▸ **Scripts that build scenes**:

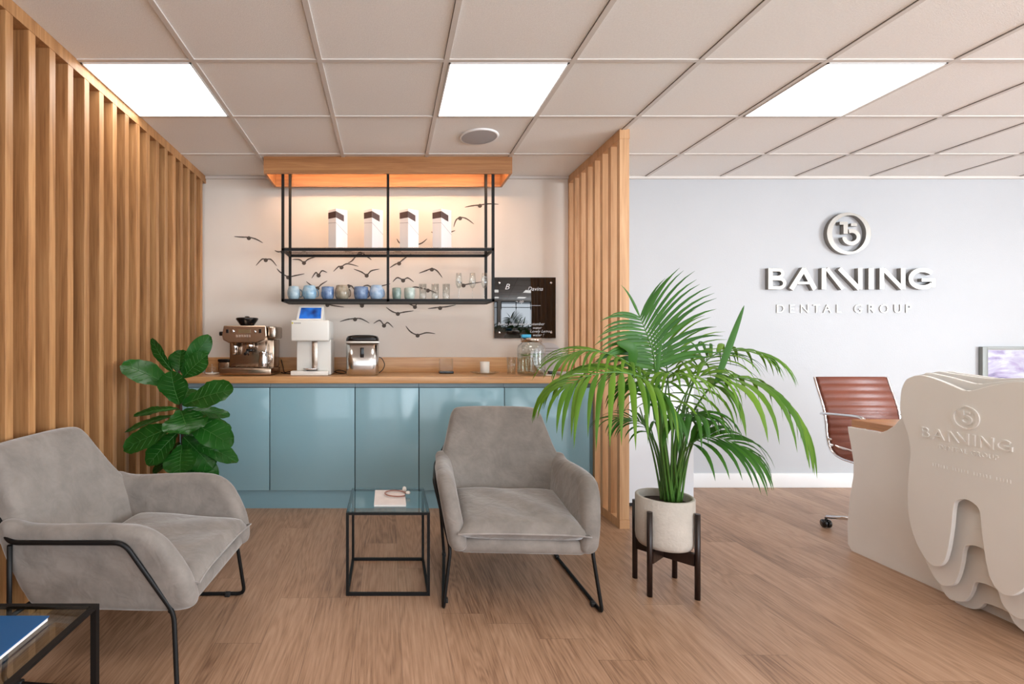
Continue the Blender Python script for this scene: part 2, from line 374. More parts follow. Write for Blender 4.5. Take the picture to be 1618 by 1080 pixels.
def dup(root, loc, rotz=None, label=None, mats=None):
    r = root.copy(); COL.objects.link(r); r.location = loc
    if rotz is not None: r.rotation_euler.z = rotz
    if label: r['label'] = label
    for ch in list(root.children):
        c = ch.copy(); COL.objects.link(c); c.parent = r
        if mats: c.data = ch.data.copy(); c.data.materials[0] = mats
        for g in list(ch.children):
            d = g.copy(); COL.objects.link(d); d.parent = c
    return r
def text_mb(txt, size, extrude, mp, shear=0, spacing=1.0, align='LEFT'):
    cu = bpy.data.curves.new('t', 'FONT'); cu.body = txt; cu.size = size; cu.extrude = extrude; cu.shear = shear; cu.space_character = spacing; cu.align_x = align; cu.resolution_u = 3
    ob = bpy.data.objects.new('t', cu); COL.objects.link(ob); bpy.context.view_layer.update()
    dg = bpy.context.evaluated_depsgraph_get(); me = bpy.data.meshes.new_from_object(ob.evaluated_get(dg))
    mb = MB(); mb.add([mp(v.co) for v in me.vertices], [tuple(p.vertices) for p in me.polygons])
    bpy.data.objects.remove(ob); bpy.data.meshes.remove(me); bpy.data.curves.remove(cu); return mb
def arc(cx, cy, rx, ry, a0, a1, n=14):
    return [(cx+rx*math.cos(math.radians(a0+(a1-a0)*k/n)), cy+ry*math.sin(math.radians(a0+(a1-a0)*k/n))) for k in range(n+1)]

# ------------------------------------------------------------------ room shell
RX = 8.6; FY = -2.6
struct(MB().box((-1.75, FY-.2, -.12), (RX+.2, BACK+.2, 0)).build('floor', M['floor']))
struct(MB().box((-1.75, FY-.2, CEIL), (RX+.2, BACK+.2, CEIL+.12)).build('ceiling', M['ceil']))
struct(MB().box((-1.75, BACK, 0), (1.455, BACK+.2, CEIL)).build('wall_back', M['wall_beige']))
struct(MB().box((1.455, BACK, 0), (RX+.2, BACK+.2, CEIL)).build('wall_back_right', M['wall_white']))
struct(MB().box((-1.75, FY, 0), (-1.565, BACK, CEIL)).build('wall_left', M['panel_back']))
# right wall with a window opening
b = MB(); b.box((RX, FY, 0), (RX+.2, -2.3, CEIL)).box((RX, 1.1, 0), (RX+.2, BACK, CEIL)).box((RX, -2.3, 0), (RX+.2, 1.1, .45)).box((RX, -2.3, 2.42), (RX+.2, 1.1, CEIL))
struct(b.build('wall_right', M['wall_plain']))
b = MB(); b.box((-1.75, FY-.2, 0), (-1.35, FY, CEIL)).box((.75, FY-.2, 0), (1.0, FY, CEIL)).box((5.8, FY-.2, 0), (RX, FY, CEIL)).box((-1.35, FY-.2, 2.4), (.75, FY, CEIL)).box((1.0, FY-.2, 2.4), (5.8, FY, CEIL)).box((-1.35, FY-.2, 0), (.75, FY, .3)).box((1.0, FY-.2, 0), (5.8, FY, .3))
struct(b.build('wall_front', M['wall_plain']))
def window(n, x0, x1, z0, z1, div):
    o = bpy.data.objects.new('window_%d' % n, None); COL.objects.link(o); o.location = (0, 0, 0); struct(o)
    b = MB(); y0, y1 = FY-.13, FY-.07
    b.box((x0, y0, z0), (x0+.06, y1, z1)).box((x1-.06, y0, z0), (x1, y1, z1)).box((x0, y0, z0), (x1, y1, z0+.06)).box((x0, y0, z1-.06), (x1, y1, z1))
    for k in range(1, div):
        x = x0+(x1-x0)*k/div; b.box((x-.03, y0, z0), (x+.03, y1, z1))
    b.box((x0, y0, 1.9), (x1, y1, 1.95))
    b.build('window_frame', M['black_metal'], o)
window(1, -1.35, .75, .3, 2.4, 2); window(2, 1.0, 5.8, .3, 2.4, 4)
b = MB(); x0, x1 = RX+.07, RX+.13
for y in (-2.3, -1.2, -.1, 1.04): b.box((x0, y, .45), (x1, y+.06, 2.42))
b.box((x0, -2.3, .45), (x1, 1.1, .51)).box((x0, -2.3, 2.36), (x1, 1.1, 2.42)); struct(b.build('window_3', M['black_metal']))
# ceiling grid: white T-bars hanging 4 mm below the tiles
b = MB(); GX0 = -.926
for k in range(-1, 16):
    x = GX0+.6018*k
    if x < RX: b.box((x-.012, FY, CEIL-.006), (x+.012, BACK, CEIL+.001))
for k in range(-8, 3):
    y = 2.4+.6*k
    if FY < y < BACK: b.box((LEFTX, y-.012, CEIL-.0055), (RX, y+.012, CEIL+.001))
struct(b.build('trim_1', M['tbar']))
b = MB()   # thin dark strips painted in as the shade line beside each long bar
for k in range(-1, 16):
    x = GX0+.6018*k
    if x < RX: b.box((x-.0138, FY, CEIL-.0022), (x-.0118, BACK, CEIL+.001))
struct(b.build('trim_shade', M['shade_line']))
b = MB().box((LEFTX, BACK-.018, CEIL-.022), (RX, BACK+.001, CEIL-.001)); struct(b.build('trim_3', M['tbar']))
# baseboard on the right back wall
b = MB().rbox((2.19, BACK-.018, 0), (RX, BACK+.002, .115), .004); struct(b.build('baseboard_back', M['skirting']))
# ceiling light panels (three in view; the room's others follow the same 3-cell rhythm)
def panel(ix, iy, label):
    x0 = GX0+.6018*ix; y0 = 2.4+.6*iy
    xa = max(x0+.014, LEFTX+.004)
    t = thing('ceiling_light_panel', label, 'ceiling light', ((x0+.3), y0+.3, CEIL-.01), 0, 'square light panels in the tile ceiling')
    L = lambda b, n, m: b.xf(lambda v: v-Vector(t.location)).build(n, m, t)
    xb = x0+.588; ya = y0+.014; yb = y0+.586
    b = MB().box((xa, ya, CEIL-.009), (xb, ya+.008, CEIL+.002)).box((xa, yb-.008, CEIL-.009), (xb, yb, CEIL+.002)).box((xa, ya, CEIL-.009), (xa+.008, yb, CEIL+.002)).box((xb-.008, ya, CEIL-.009), (xb, yb, CEIL+.002))
    L(b, 'frame', M['skirting']); L(MB().box((xa+.008, ya+.008, CEIL-.006), (xb-.008, yb-.008, CEIL+.001)), 'diffuser', M['diffuser'])
panel(-1, 0, 'lit square ceiling panel tucked against the slatted left wall')
panel(2, 0, 'lit square ceiling panel in the middle, in front of the round ceiling speaker')
panel(5, 0, 'lit square ceiling panel at the right, above the metal wall sign')
for ix, lab in ((-1, 'left'), (2, 'middle'), (5, 'right'), (8, 'far right')):
    for iy, where in ((-4, 'overhead, above the viewpoint'), (-7, 'near the front windows')):
        if ix == 8 or iy < 0: panel(ix, iy, 'lit square ceiling panel %s, %s row' % (where, lab))
# speaker
t = thing('ceiling_speaker', 'round flush speaker in a ceiling tile above the wooden bulkhead', 'speaker', (.592, 3.29, CEIL-.012))
MB().lathe([(.112, .0135), (.126, .013), (.126, .008), (.122, .002), (.114, .003)], n=48).build('rim', M['skirting'], t)
MB().lathe([(.0, .001), (.06, .0), (.114, .004)], n=48).build('grille', M['speaker'], t)

# ------------------------------------------------------------------ slatted oak wall (left) and slatted screen (right)
PITCH = .1267
t = thing('slatted_wall', 'tall oak slat cladding covering the whole left wall from floor to ceiling', 'slatted wall', (LEFTX, 2.4, 0))
b = MB(); random.seed(3)
k0 = -9
for k in range(k0, 17):
    y1 = 1.986+PITCH*k; b.box((-.094, y1-.04-2.4, .05), (0, y1-2.4, CEIL-.058))
b.build('slats', M['oak'], t, bevel=.0015)
MB().box((-.094, .80-2.4, CEIL-.058), (.001, BACK-.002-2.4, CEIL-.001)).build('top_rail', M['oak'], t)
MB().box((-.094, .80-2.4, 0.0), (.001, BACK-.002-2.4, .05)).build('bottom_rail', M['oak'], t)
t = thing('slatted_screen', 'oak slat screen standing out from back wall, right of the blue cupboards', 'partition', (1.485, 3.6, 0))
b = MB()
for k in range(1, 8):
    y0 = 3.18+PITCH*k
    b.box((-.030, y0-3.6, .055), (.031, min(y0+.04, BACK-.001)-3.6, CEIL-.06))
b.build('slats', M['oak_light'], t, bevel=.0012)
MB().box((-.030, 3.18-3.6, .055), (.031, 3.218-3.6, CEIL-.06)).build('end_post', M['oak_light'], t, bevel=.0012)
MB().box((-.031, 3.177-3.6, CEIL-.06), (.032, BACK-.001-3.6, CEIL-.001)).build('top_rail', M['oak_light'], t)
MB().box((-.031, 3.177-3.6, 0), (.032, BACK-.001-3.6, .055)).build('bottom_rail', M['oak_light'], t)

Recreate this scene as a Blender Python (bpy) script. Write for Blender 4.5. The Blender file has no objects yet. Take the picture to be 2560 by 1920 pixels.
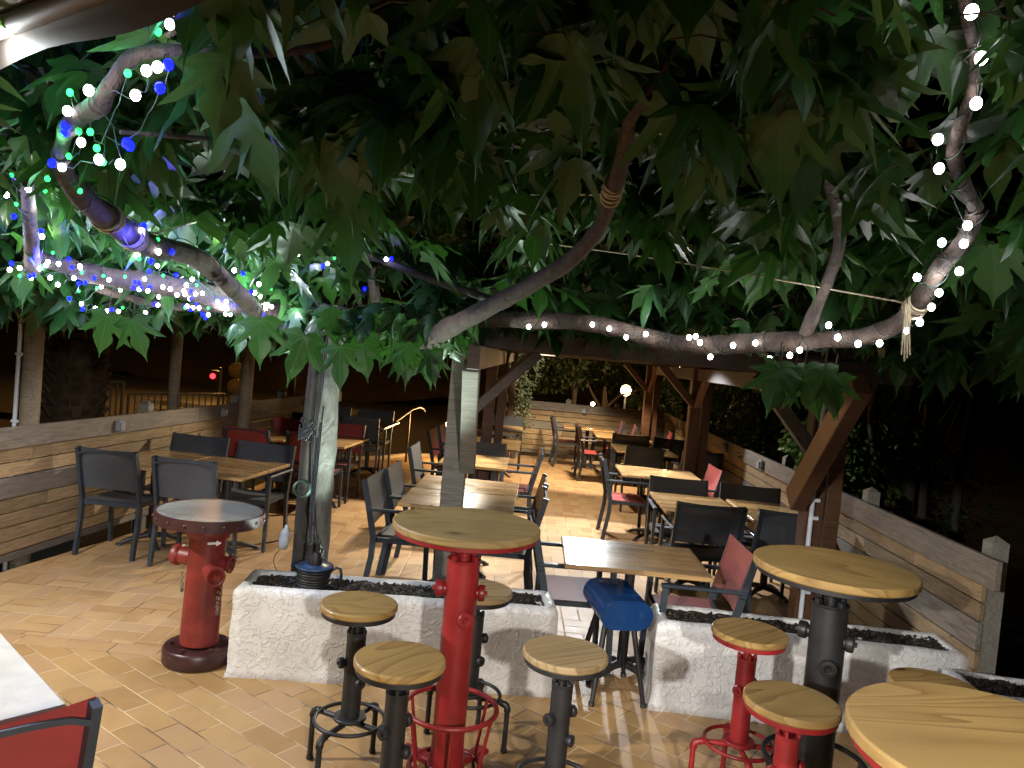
import bpy, math, random
from mathutils import Vector, Matrix, noise
R = math.radians
PI = math.pi
rnd = random.Random(7)
scene = bpy.context.scene
COL = scene.collection

# ------------------------------------------------------------------ camera
CAM = Vector((0, 0, 1.9)); FPX = 1893.4
_p, _r = R(2.174), R(5.16)
_F = Vector((0, math.cos(_p), -math.sin(_p))); _R = Vector((1, 0, 0)); _U = _R.cross(_F)
_R2 = math.cos(_r)*_R + math.sin(_r)*_U
_U2 = -math.sin(_r)*_R + math.cos(_r)*_U
cam = bpy.data.cameras.new('camera'); cam.sensor_fit = 'HORIZONTAL'; cam.sensor_width = 36
cam.lens = FPX/2560*36; cam.clip_start = 0.05; cam.clip_end = 500
co = bpy.data.objects.new('camera', cam); COL.objects.link(co)
m = Matrix((( _R2.x, _U2.x, -_F.x), (_R2.y, _U2.y, -_F.y), (_R2.z, _U2.z, -_F.z))).to_4x4()
m.translation = CAM; co.matrix_world = m; scene.camera = co

def at(px, py, Y):
    """world point seen at photo pixel (px, py) lying at depth Y"""
    ray = _F*FPX + _R2*(px-1280) - _U2*(py-960)
    return CAM + ray*(Y/ray.y)
def elev(px, py):
    ray = _F*FPX + _R2*(px-1280) - _U2*(py-960)
    return ray.z/ray.y
_S = [-.05, .03, .06, .1, .15, .2, .27, .35, .45, .6]
_Y = [5.0, 5.0, 4.7, 4.0, 3.3, 2.7, 2.0, 1.65, 1.35, 1.1]
def ysurf(px, py):
    s = elev(px, py)
    for i in range(len(_S)-1):
        if s <= _S[i+1]:
            t = (s-_S[i])/(_S[i+1]-_S[i]); return _Y[i]+(_Y[i+1]-_Y[i])*max(0, t)
    return _Y[-1]

# ------------------------------------------------------------------ materials
def newmat(name):
    mt = bpy.data.materials.new(name); mt.use_nodes = True
    nt = mt.node_tree; b = nt.nodes['Principled BSDF']
    return mt, nt, b
def N(nt, t, **k):
    n = nt.nodes.new(t)
    for a, v in k.items(): setattr(n, a, v)
    return n
def L(nt, a, b): nt.links.new(a, b)
def math_(nt, op, a, b=None, c=None):
    n = N(nt, 'ShaderNodeMath', operation=op)
    for i, v in enumerate((a, b, c)):
        if v is None: continue
        if isinstance(v, (int, float)): n.inputs[i].default_value = v
        else: L(nt, v, n.inputs[i])
    return n.outputs[0]
def ramp(nt, fac, stops):
    r = N(nt, 'ShaderNodeValToRGB'); e = r.color_ramp.elements
    while len(e) < len(stops): e.new(0.5)
    for i, (p, c) in enumerate(stops): e[i].position = p; e[i].color = (*c, 1)
    L(nt, fac, r.inputs[0]); return r.outputs[0]
def mixc(nt, fac, a, b, mode='MIX'):
    n = N(nt, 'ShaderNodeMix', data_type='RGBA', blend_type=mode)
    if isinstance(fac, (int, float)): n.inputs[0].default_value = fac
    else: L(nt, fac, n.inputs[0])
    for i, v in ((6, a), (7, b)):
        if isinstance(v, tuple): n.inputs[i].default_value = (*v, 1)
        else: L(nt, v, n.inputs[i])
    return n.outputs[2]
def objcoord(nt, scale=(1, 1, 1), rot=(0, 0, 0), rand=True):
    tc = N(nt, 'ShaderNodeTexCoord'); mp = N(nt, 'ShaderNodeMapping')
    mp.inputs['Scale'].default_value = scale; mp.inputs['Rotation'].default_value = rot
    if rand:
        oi = N(nt, 'ShaderNodeObjectInfo'); ad = N(nt, 'ShaderNodeVectorMath', operation='ADD')
        sc = N(nt, 'ShaderNodeVectorMath', operation='SCALE'); cb = N(nt, 'ShaderNodeCombineXYZ')
        L(nt, oi.outputs['Random'], cb.inputs[0]); L(nt, oi.outputs['Random'], cb.inputs[1]); L(nt, oi.outputs['Random'], cb.inputs[2])
        L(nt, cb.outputs[0], sc.inputs[0]); sc.inputs[3].default_value = 7.3
        L(nt, tc.outputs['Object'], ad.inputs[0]); L(nt, sc.outputs[0], ad.inputs[1]); L(nt, ad.outputs[0], mp.inputs[0])
    else: L(nt, tc.outputs['Object'], mp.inputs[0])
    return mp.outputs[0]
def noise_(nt, vec, scale, detail=4, rough=.55, dist=0):
    n = N(nt, 'ShaderNodeTexNoise'); n.inputs['Scale'].default_value = scale; n.inputs['Detail'].default_value = detail
    n.inputs['Roughness'].default_value = rough; n.inputs['Distortion'].default_value = dist
    if vec is not None: L(nt, vec, n.inputs['Vector'])
    return n.outputs['Fac']
def bump(nt, b, h, strength=.3, dist=.01):
    n = N(nt, 'ShaderNodeBump'); n.inputs['Strength'].default_value = strength; n.inputs['Distance'].default_value = dist
    L(nt, h, n.inputs['Height']); L(nt, n.outputs[0], b.inputs['Normal']); return n

def m_plain(name, col, rough=.5, metal=0, spec=.5, var=.25, scale=18, bmp=.06, wear=None):
    mt, nt, b = newmat(name); v = objcoord(nt)
    f = noise_(nt, v, scale, 5)
    lo = tuple(c*(1-var) for c in col); hi = tuple(min(1, c*(1+var)) for c in col)
    c = ramp(nt, f, [(.3, lo), (.7, hi)])
    if wear:
        w = noise_(nt, v, 30, 6, .7); msk = ramp(nt, w, [(.63, (0, 0, 0)), (.68, (1, 1, 1))]); c = mixc(nt, msk, c, wear)
    L(nt, c, b.inputs['Base Color']); b.inputs['Roughness'].default_value = rough
    b.inputs['Metallic'].default_value = metal; b.inputs['Specular IOR Level'].default_value = spec
    L(nt, math_(nt, 'MULTIPLY_ADD', f, .25, rough-.1), b.inputs['Roughness'])
    if bmp: bump(nt, b, noise_(nt, v, scale*5, 4), bmp, .002)
    return mt
def m_wood(name, dark, light, knot, rough=.35, grain=9, coat=0, axis=0, strips=0, bmp=.12):
    """timber: long grain, growth bands, knots; optional glued strips"""
    mt, nt, b = newmat(name)
    sc = [1, 1, 1]; sc[axis] = .12
    v = objcoord(nt, tuple(sc))
    base = noise_(nt, v, grain*.30, 2, .45, .35)
    ring = math_(nt, 'FRACT', math_(nt, 'MULTIPLY', base, 17)); wz = math_(nt, 'POWER', ring, 2.2)
    f2 = noise_(nt, objcoord(nt, (.05, 1, 1) if axis == 0 else (1, .05, 1)), 130, 5, .7)
    f = math_(nt, 'ADD', math_(nt, 'MULTIPLY', wz, .48), math_(nt, 'MULTIPLY', f2, .42))
    c = ramp(nt, f, [(.18, light), (.5, tuple(a*.4+q*.6 for a, q in zip(dark, light))), (.9, dark)])
    big = noise_(nt, objcoord(nt), 2.2, 3); c = mixc(nt, ramp(nt, big, [(.35, (0, 0, 0)), (.7, (.6, .6, .6))]), c, tuple(q*.6 for q in light))
    if strips:
        vo = objcoord(nt, (1, 1, 1))
        bt = N(nt, 'ShaderNodeTexBrick'); bt.offset = .37; bt.inputs['Scale'].default_value = 1
        bt.inputs['Brick Width'].default_value = .38; bt.inputs['Row Height'].default_value = strips; bt.inputs['Mortar Size'].default_value = .0006
        bt.inputs['Color1'].default_value = (.62, .62, .62, 1); bt.inputs['Color2'].default_value = (1.25, 1.2, 1.12, 1); bt.inputs['Mortar'].default_value = (.35, .3, .25, 1)
        L(nt, vo, bt.inputs['Vector']); c = mixc(nt, 1, c, bt.outputs['Color'], 'MULTIPLY')
    else:
        vk = N(nt, 'ShaderNodeTexVoronoi'); vk.inputs['Scale'].default_value = 5.2
        vm = objcoord(nt, (.55, 1, 1) if axis == 0 else (1, .55, 1)); L(nt, vm, vk.inputs['Vector'])
        kk = ramp(nt, vk.outputs['Distance'], [(.07, (1, 1, 1)), (.10, (.35, .35, .35)), (.2, (0, 0, 0))])
        pick = math_(nt, 'GREATER_THAN', N_sep(nt, vk.outputs['Color']), .45)
        c = mixc(nt, math_(nt, 'MULTIPLY', kk, pick), c, knot)
    L(nt, c, b.inputs['Base Color'])
    L(nt, math_(nt, 'MULTIPLY_ADD', big, .35, rough-.12), b.inputs['Roughness'])
    if coat: b.inputs['Coat Weight'].default_value = coat; b.inputs['Coat Roughness'].default_value = .12
    bump(nt, b, f, bmp, .002); b.inputs['Specular IOR Level'].default_value = .35
    return mt
def N_sep(nt, col):
    s = N(nt, 'ShaderNodeSeparateColor'); L(nt, col, s.inputs[0]); return s.outputs[0]
def m_plank(name, dark, light, rough=.75):
    """weathered planks, every board its own tone (random per island), grain along local x"""
    mt, nt, b = newmat(name)
    g = N(nt, 'ShaderNodeNewGeometry')
    tc = N(nt, 'ShaderNodeTexCoord'); ad = N(nt, 'ShaderNodeVectorMath', operation='ADD'); cb = N(nt, 'ShaderNodeCombineXYZ')
    for i in range(3): L(nt, math_(nt, 'MULTIPLY', g.outputs['Random Per Island'], 13+i*5), cb.inputs[i])
    L(nt, tc.outputs['Object'], ad.inputs[0]); L(nt, cb.outputs[0], ad.inputs[1])
    mp = N(nt, 'ShaderNodeMapping'); mp.inputs['Scale'].default_value = (.1, 1, 1); L(nt, ad.outputs[0], mp.inputs[0])
    f = noise_(nt, mp.outputs[0], 40, 6, .65, 1.5); f3 = noise_(nt, ad.outputs[0], 3, 3)
    c = ramp(nt, f, [(.3, dark), (.62, light)])
    c = mixc(nt, math_(nt, 'MULTIPLY', f3, .5), c, tuple(q*.6 for q in dark))
    vk = N(nt, 'ShaderNodeTexVoronoi'); vk.inputs['Scale'].default_value = 6; L(nt, ad.outputs[0], vk.inputs['Vector'])
    kk = ramp(nt, vk.outputs['Distance'], [(.06, (1, 1, 1)), (.13, (0, 0, 0))]); pick = math_(nt, 'GREATER_THAN', N_sep(nt, vk.outputs['Color']), .7)
    c = mixc(nt, math_(nt, 'MULTIPLY', kk, pick), c, tuple(q*.4 for q in dark))
    br = N(nt, 'ShaderNodeBrightContrast'); L(nt, c, br.inputs[0])
    hs = N(nt, 'ShaderNodeHueSaturation'); L(nt, br.outputs[0], hs.inputs['Color'])
    L(nt, math_(nt, 'MULTIPLY_ADD', g.outputs['Random Per Island'], .55, .72), hs.inputs['Value'])
    L(nt, hs.outputs[0], b.inputs['Base Color']); b.inputs['Roughness'].default_value = rough
    bump(nt, b, f, .35, .004)
    return mt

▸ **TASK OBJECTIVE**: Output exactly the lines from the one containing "Recreate this scene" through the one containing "return _Y[-1]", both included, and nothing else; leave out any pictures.

▸ **TASK RESULT**:
Recreate this scene as a Blender Python (bpy) script. Write for Blender 4.5. The Blender file has no objects yet. Take the picture to be 2560 by 1920 pixels.
import bpy, math, random
from mathutils import Vector, Matrix, noise
R = math.radians
PI = math.pi
rnd = random.Random(7)
scene = bpy.context.scene
COL = scene.collection

# ------------------------------------------------------------------ camera
CAM = Vector((0, 0, 1.9)); FPX = 1893.4
_p, _r = R(2.174), R(5.16)
_F = Vector((0, math.cos(_p), -math.sin(_p))); _R = Vector((1, 0, 0)); _U = _R.cross(_F)
_R2 = math.cos(_r)*_R + math.sin(_r)*_U
_U2 = -math.sin(_r)*_R + math.cos(_r)*_U
cam = bpy.data.cameras.new('camera'); cam.sensor_fit = 'HORIZONTAL'; cam.sensor_width = 36
cam.lens = FPX/2560*36; cam.clip_start = 0.05; cam.clip_end = 500
co = bpy.data.objects.new('camera', cam); COL.objects.link(co)
m = Matrix((( _R2.x, _U2.x, -_F.x), (_R2.y, _U2.y, -_F.y), (_R2.z, _U2.z, -_F.z))).to_4x4()
m.translation = CAM; co.matrix_world = m; scene.camera = co

def at(px, py, Y):
    """world point seen at photo pixel (px, py) lying at depth Y"""
    ray = _F*FPX + _R2*(px-1280) - _U2*(py-960)
    return CAM + ray*(Y/ray.y)
def elev(px, py):
    ray = _F*FPX + _R2*(px-1280) - _U2*(py-960)
    return ray.z/ray.y
_S = [-.05, .03, .06, .1, .15, .2, .27, .35, .45, .6]
_Y = [5.0, 5.0, 4.7, 4.0, 3.3, 2.7, 2.0, 1.65, 1.35, 1.1]
def ysurf(px, py):
    s = elev(px, py)
    for i in range(len(_S)-1):
        if s <= _S[i+1]:
            t = (s-_S[i])/(_S[i+1]-_S[i]); return _Y[i]+(_Y[i+1]-_Y[i])*max(0, t)
    return _Y[-1]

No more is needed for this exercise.